On appeals from the decision of commissioners of insolvent estates, the statutes provide what shall be the form of the action to be commenced, and that, on the trial of such action, the creditor may be examined on oath. R. S., c. 66, §§ 13 & 15. In all other respects, the course of proceedings and the principles upon which testimony is to be received or rejected, are the same as those applicable to ordinary actions at law. The statute gives no cause of action where none exists without it. In the case at bar, the notes were not indorsed by the payee, nor was there any proof of a promise by the maker to pay either of them to the plaintiff. In the absence of any statutory provision, we are aware of no principle of law by which such notes are, or ought to be sufficient to maintain the action. As the presiding Justice ruled otherwise, the exceptions upon this point must be sustained.
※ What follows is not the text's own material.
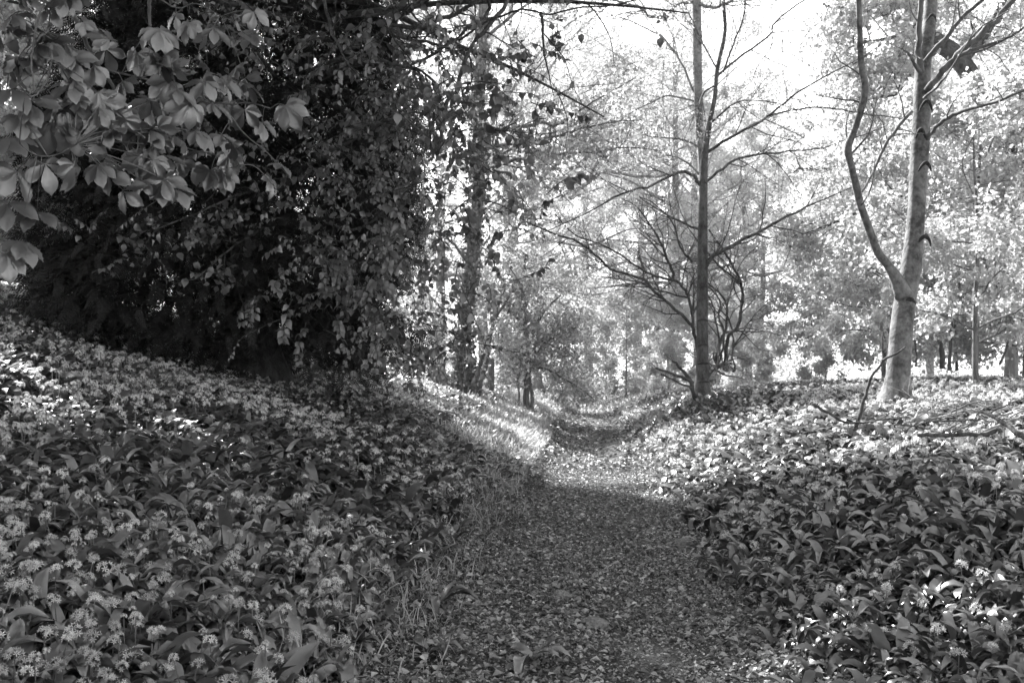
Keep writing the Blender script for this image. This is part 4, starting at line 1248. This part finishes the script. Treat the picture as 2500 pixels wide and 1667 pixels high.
YR = 44.0
t = thing('arching_tree', 'pale old tree with long limbs arching over the far path from the left', 'tree', P(1232, 975, YR))
mb = MB()
p_, r_ = traced([(1230, 1000, 46), (1232, 960, 34), (1236, 800, 30), (1240, 600, 27), (1243, 450, 24), (1240, 300, 20), (1244, 120, 15), (1250, -80, 8)], YR, YR, 0, 0, 4, 0)
mb.tube(local(t, p_), r_, 10)
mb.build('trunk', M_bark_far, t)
mb = MB(); tips = []
for pxs, Y1, w0, w1 in (
    ([(1240, 570), (1302, 510), (1366, 480), (1421, 455), (1463, 425), (1497, 419), (1570, 432), (1640, 425)], YR - 3, 19, 5),
    ([(1241, 520), (1330, 430), (1420, 340), (1500, 290), (1600, 262)], YR - 5, 11, 3),
    ([(1242, 440), (1330, 320), (1420, 230), (1530, 160), (1620, 140)], YR - 3, 11, 3),
    ([(1240, 330), (1320, 200), (1400, 90), (1490, 10), (1540, -40)], YR - 2, 10, 3),
    ([(1242, 380), (1400, 280), (1550, 215), (1660, 190)], YR + 3, 9, 3),
    ([(1244, 230), (1340, 100), (1440, 30), (1560, 0)], YR - 4, 8, 3),
    ([(1240, 620), (1330, 590), (1430, 600), (1540, 560), (1620, 560)], YR - 4, 9, 2),
    ([(1238, 700), (1330, 690), (1430, 720), (1520, 705)], YR - 3, 7, 2),
    ([(1244, 180), (1180, 60), (1120, -30)], YR, 9, 4)):
    p_, r_ = traced(pxs, YR, Y1, w0, w1, 4)
    mb.tube(local(t, p_), r_, 6)
    twigs(mb, local(t, p_), r_, 14, 3.0, 2, tips, 4, .7, .06, .12, .16, rng, .006)
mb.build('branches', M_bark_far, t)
mb = MB(); tp = np.vstack(tips); N = 16000
pos = tp[rng.integers(0, len(tp), N)] + rng.normal(size=(N, 3)) * .2
mb.inst(KT, KTF, frames(rand_dirs(N), unit(rng.normal(size=(N, 3)) * .5 + (0, 0, 1))), pos, .10 * rng.uniform(.6, 1.3, N), 0, rng.random(N))
mb.build('crown', M_far, t, False)

# ------------------------------------------------------------------ oak far right with heavy limbs
YO = 27.0
t = thing('oak_tree', 'old oak with thick dark limbs behind the smooth grey tree', 'tree', P(2580, 905, YO))
mb = MB()
pts, rad = traced([(2590, 960, 70), (2580, 900, 60), (2560, 700, 54), (2510, 480, 50), (2430, 290, 48), (2345, 150, 46), (2290, 105, 44), (2215, 60, 42), (2165, 28, 34), (2080, -40, 26)], YO, YO, 0, 0, 5, 0)
mb.tube(local(t, pts), rad, 12)
mb.build('trunk', M_bark_dark, t)
mb = MB(); tips = []
for pxs, Y1, w0, w1 in (
    ([(2270, 90), (2240, 60), (2228, 0), (2215, -100)], YO, 40, 30),
    ([(2215, 60), (2170, 35), (2120, 22), (2060, 30), (2010, 10)], YO - 1, 22, 6),
    ([(2290, 110), (2230, 90), (2150, 98), (2090, 110), (2060, 130)], YO - 1, 14, 5),
    ([(2300, 118), (2235, 170), (2215, 190), (2195, 225), (2170, 235), (2140, 242), (2130, 255)], YO - 2, 10, 6),
    ([(2400, 290), (2280, 300), (2160, 330), (2060, 400), (2000, 415), (1950, 410)], YO + 2, 14, 8),
    ([(2495, 440), (2250, 480), (2100, 520), (2020, 550), (1960, 572), (1890, 565)], YO + 2, 14, 6),
    ([(2420, 330), (2480, 250), (2560, 180)], YO, 22, 10),
    ([(2350, 160), (2420, 60), (2480, -60)], YO, 24, 10)):
    p_, r_ = traced(pxs, YO, Y1, w0, w1, 4)
    mb.tube(local(t, p_), r_, 7)
    twigs(mb, local(t, p_), r_, 13, 2.2, 1, tips, 4, .9, .02, .15, .25, rng, .005)
mb.build('branches', M_bark_dark, t)
mb = MB(); tp = np.vstack(tips); N = 22000
pos = tp[rng.integers(0, len(tp), N)] + rng.normal(size=(N, 3)) * .2
mb.inst(KT, KTF, frames(rand_dirs(N), unit(rng.normal(size=(N, 3)) * .5 + (0, 0, 1))), pos, .15 * rng.uniform(.6, 1.3, N), 0, rng.random(N))
mb.build('crown', M_far, t, False)

# slim trunks in the wood on the right
for (pxs, Yd, w0, w1, lab) in (
    ([(2378, 900), (2380, 800), (2384, 640), (2386, 520), (2390, 430), (2396, 300)], 23, 14, 6, 'slim pale trunk standing alone right of the smooth grey tree'),
    ([(2318, 905), (2322, 800), (2318, 680), (2330, 560)], 25, 9, 4, 'slim pale trunk nearest the smooth grey tree on its right'),
    ([(2336, 905), (2332, 800), (2340, 680), (2352, 560)], 26, 8, 4, 'thin straight dark trunk between two slim pale trunks'),
    ([(2300, 900), (2293, 800), (2282, 690), (2290, 560)], 28, 13, 5, 'dark crooked slim trunk in the shaded wood at right'),
    ([(2236, 895), (2234, 780), (2240, 650)], 26, 5, 3, 'thin pole stem just behind the smooth grey tree'),
    ([(2440, 890), (2470, 810), (2490, 740), (2520, 640)], 24, 6, 3, 'thin stem leaning right at the edge of the wood')):
    small_tree('slim_tree', lab, (pxs[0][0], pxs[0][1] + 10), Yd, ((pxs, Yd, w0, w1),), M_bark_mid, M_far, 1500, .14, (8, 1.0), 'trunk')['group'] = 'slim trunks in the wood'

# ------------------------------------------------------------------ dead wood
def stick(name, label, pieces, mat, cat='branch', tw=0):
    p0 = P(pieces[0][0][0][0], pieces[0][0][0][1], pieces[0][1])
    t = MB()
    for pxs, Y0, Y1, w0, w1 in pieces:
        p_, r_ = traced(pxs, Y0, Y1, w0, w1, 4)
        t.tube(p_ - p0, r_, 7)
        if tw:
            twigs(t, p_ - p0, r_, tw, .5, 0, [], 4, .8, .02, .3, .2, rng, .002)
    o = t.build(name, mat)
    o.location = p0
    tag(o, label, cat)
    return o
stick('dead_branch', 'dark forked dead branch standing upright in front of the smooth grey tree', [([(2088, 1050), (2094, 1028), (2109, 978), (2124, 929), (2155, 879), (2155, 850), (2155, 814)], 10, 10.3, 11, 4), ([(2155, 879), (2172, 870), (2189, 863), (2212, 846)], 10.15, 10.0, 7, 4)], M_bark_dark)
stick('fallen_branch', 'dark curved fallen branch lying at the foot of the upright dead branch', [([(1985, 988), (1998, 994), (2032, 1013), (2059, 1028), (2094, 1032), (2155, 1024), (2220, 1018)], 10, 9.8, 8, 3)], M_bark_dark, tw=3)
stick('fallen_branch', 'dark fallen bough crossing the garlic at the right edge', [([(2384, 1001), (2442, 1024), (2480, 1055), (2540, 1090)], 9.0, 8.2, 9, 16)], M_bark_dark, tw=3)
stick('fallen_branch', 'pale thin stick lying across the brushwood at the right edge', [([(2530, 1002), (2495, 1016), (2450, 1032), (2404, 1051)], 8.6, 8.8, 6, 5)], M_deadpale)
stick('fallen_branch', 'dark level log half buried in garlic at right', [([(2240, 1063), (2289, 1062), (2354, 1060), (2400, 1062), (2430, 1052)], 8.6, 8.6, 9, 11)], M_bark_dark)
stick('fallen_branch', 'pale slanting stick below the log half buried in garlic', [([(2368, 1085), (2400, 1062), (2440, 1040)], 8.5, 8.7, 6, 4)], M_deadpale)
for k_, (a, b, lab) in enumerate((((2225, 1028), (2275, 970), 'pale bent brushwood stick rising behind the upright dead branch'), ((2205, 1035), (2330, 985), 'long grey brushwood stick leaning right behind the dead branch'), ((2230, 1040), (2420, 990), 'grey low brushwood stick reaching towards the fallen bough'), ((2260, 1030), (2500, 1035), 'dark low brushwood stick between the log and the trees'))):
    stick('brushwood_stick', lab, [([a, ((a[0] + b[0]) / 2, (a[1] + b[1]) / 2 - 6), b], 9.6, 10.2, 5, 2.5)], M_deadpale if k_ < 3 else M_bark_dark, tw=3)['group'] = 'brushwood sticks'
for _ in range(16):
    a0, b0 = rng.uniform(2190, 2520), rng.uniform(1000, 1062)
    an, ln = rng.normal() * .45, rng.uniform(50, 150)
    sgn = 1 if rng.random() < .6 else -1
    yd = 9.9 - (b0 - 1000) / 45
    stick('brushwood_stick', 'thin bare dead stick in the tangle of brushwood right of the dead branch', [([(a0, b0), (a0 + sgn * ln * .5 * math.cos(an), b0 - ln * .3 * abs(math.sin(an)) - 8), (a0 + sgn * ln * math.cos(an), b0 - ln * .55 * abs(math.sin(an)) - rng.uniform(0, 14))], yd, yd + rng.normal() * .4, rng.uniform(3, 6), 1.5)], [M_deadpale, M_bark_dark, M_dead][_ % 3], tw=5)['group'] = 'brushwood tangle'
stick('fallen_branch', 'long pale stick lying in the garlic on the left bank', [([(966, 1003), (1000, 1005), (1040, 1004), (1085, 1003), (1110, 1008), (1130, 1022)], 17, 16.5, 6, 6), ([(1036, 1004), (1038, 1015), (1034, 1024)], 16.7, 16.6, 4, 3)], M_deadpale)
stick('broken_stump', 'black broken stump with snags at the foot of the slender tree', [([(1700, 985), (1690, 950), (1683, 929), (1644, 914), (1601, 898)], 22.2, 21.5, 12, 5), ([(1690, 935), (1672, 910), (1657, 896), (1650, 885), (1642, 881)], 22.2, 21.8, 11, 5), ([(1690, 945), (1660, 935), (1625, 918), (1615, 913)], 22, 21.4, 6, 5)], M_bark_dark, 'stump', 6)
stick('path_stick', 'dark twig lying across the path at the edge of the sunlight', [([(1505, 1181), (1530, 1176), (1560, 1172), (1585, 1169)], 15.2, 15.3, 5, 3)], M_bark_dark)
stick('path_stick', 'small dark twig on the middle of the path', [([(1366, 1352), (1378, 1358), (1392, 1363)], 9.0, 8.9, 5, 3)], M_bark_dark)
stick('path_stick', 'short forked twig beside the largest stone on the path', [([(1500, 1573), (1520, 1562), (1541, 1545)], 5.95, 6.1, 9, 5)], M_dead)

# ------------------------------------------------------------------ stones on the path
def stone(label, px, py, wpx, hpx, seed, mat=M_stone):
    # where the line of sight meets the ground
    Yd = 4.0
    for _ in range(60):
        p = P(px, py + hpx * .3, Yd)
        Yd += (p[2] - float(zg(p[0], p[1]))) * 1.2
    p = P(px, py + hpx * .3, Yd)
    r = np.random.default_rng(seed)
    sx = wpx * Yd / F / 2
    sz = hpx * Yd / F / 2 * 1.15
    n, m = 14, 20
    V = []
    for i in range(n + 1):
        th = math.pi * i / n
        for j in range(m):
            ph = 2 * math.pi * j / m
            d = np.array((math.sin(th) * math.cos(ph), math.sin(th) * math.sin(ph), math.cos(th)))
            k_ = 1 + .10 * math.sin(3 * d[0] + seed) * math.cos(2.5 * d[1] + seed * 2) + .06 * math.sin(6 * d[2] + 4 * d[0] + seed) + .012 * r.normal()
            V.append(d * k_ * (sx, sx * .8, sz))
    Fc = [(i * m + j, (i + 1) * m + j, (i + 1) * m + (j + 1) % m, i * m + (j + 1) % m) for i in range(n) for j in range(m)]
    mb = MB(); mb.add(V, Fc)
    o = mb.build('stone', mat)
    o.location = (p[0], p[1], float(zg(p[0], p[1])) + sz * .6)
    o.rotation_euler = (0, 0, r.uniform(-.4, .4))
    tag(o, label, 'stone', 'stones on the path')
stone('largest smooth oval stone on the path near the camera', 1455, 1528, 74, 34, 3)
stone('round grey stone near the right edge of the path', 1670, 1330, 50, 26, 5)
stone('small half buried stone on the right side of the path', 1737, 1513, 34, 18, 8)
stone('flat broken stone left of the largest stone on the path', 1370, 1455, 54, 24, 11)
stone('small dark stone far along the path left of the middle', 1376, 1280, 20, 12, 14)

# ------------------------------------------------------------------ single garlic plants on the path
def plant(label, px, py, n, size, flower=0):
    Yd = 4.0
    for _ in range(60):
        p = P(px, py, Yd); Yd += (p[2] - float(zg(p[0], p[1]))) * 1.2
    p = P(px, py, Yd)
    t = thing('wild_garlic_plant', label, 'plant', (p[0], p[1], float(zg(p[0], p[1]))))
    mb = MB()
    for j in range(n):
        a = j * 2.4 + rng.normal() * .3
        fr = rz_frames(np.array([a]), np.array([.25 + .25 * rng.random()]), np.array([a]))
        tv, tf = BL[j % 5]
        mb.inst(tv, tf, fr, rng.normal(size=(1, 3)) * (.02, .02, 0), size * rng.uniform(.8, 1.2), 0, float(rng.random()))
    mb.build('leaves', M_garlic, t)
plant('tuft of broad garlic leaves growing on the path near the bottom', 1300, 1625, 6, .28)
plant('low garlic tuft at the left edge of the path', 1068, 1478, 6, .26)
plant('pale garlic tuft at the bottom edge left of the path', 1040, 1600, 6, .24)

# ------------------------------------------------------------------ haze
mb = MB()
x0, x1, y0, y1, z0, z1 = -150, 150, -50, 170, -2.5, 30
mb.add([(x0, y0, z0), (x1, y0, z0), (x1, y1, z0), (x0, y1, z0), (x0, y0, z1), (x1, y0, z1), (x1, y1, z1), (x0, y1, z1)],
       [(3, 2, 1, 0), (4, 5, 6, 7), (0, 1, 5, 4), (1, 2, 6, 5), (2, 3, 7, 6), (3, 0, 4, 7)])
m, N_, L_, out_ = nodes('haze')
pv = N_.new('ShaderNodeVolumePrincipled')
pv.inputs['Color'].default_value = g(.95)
pv.inputs['Density'].default_value = 0.0005
pv.inputs['Anisotropy'].default_value = 0.3
L_.new(pv.outputs[0], out_.inputs['Volume'])
o = mb.build('haze', m, None, False)
o['kind'] = 'stuff'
The plaintiff was admitted to testify generally; the defendant not having been offered as a witness. The statute provides that "the creditor may be examined on oath,” &c. This does not give him the privilege of testifying in his own behalf as matter of right, but leaves it discretionary with the Court to require him to do so, on motion of the defendant, when the discovery of the truth seems to make it necessary. Morse v. Page, 25 Maine, 496; Moore v. Taylor, 44 N. H., 370.
*515In other respects we see no objections to the ruling of the Court. . Exceptions sustained.
New trial granted.
Appleton, C. J., Cutting, Dickerson and Barrows, JJ., concurred. Walton and Tapley, JJ., concurred in the opinion, except that portion of it which pertains to the maintenance of the action upon the notes.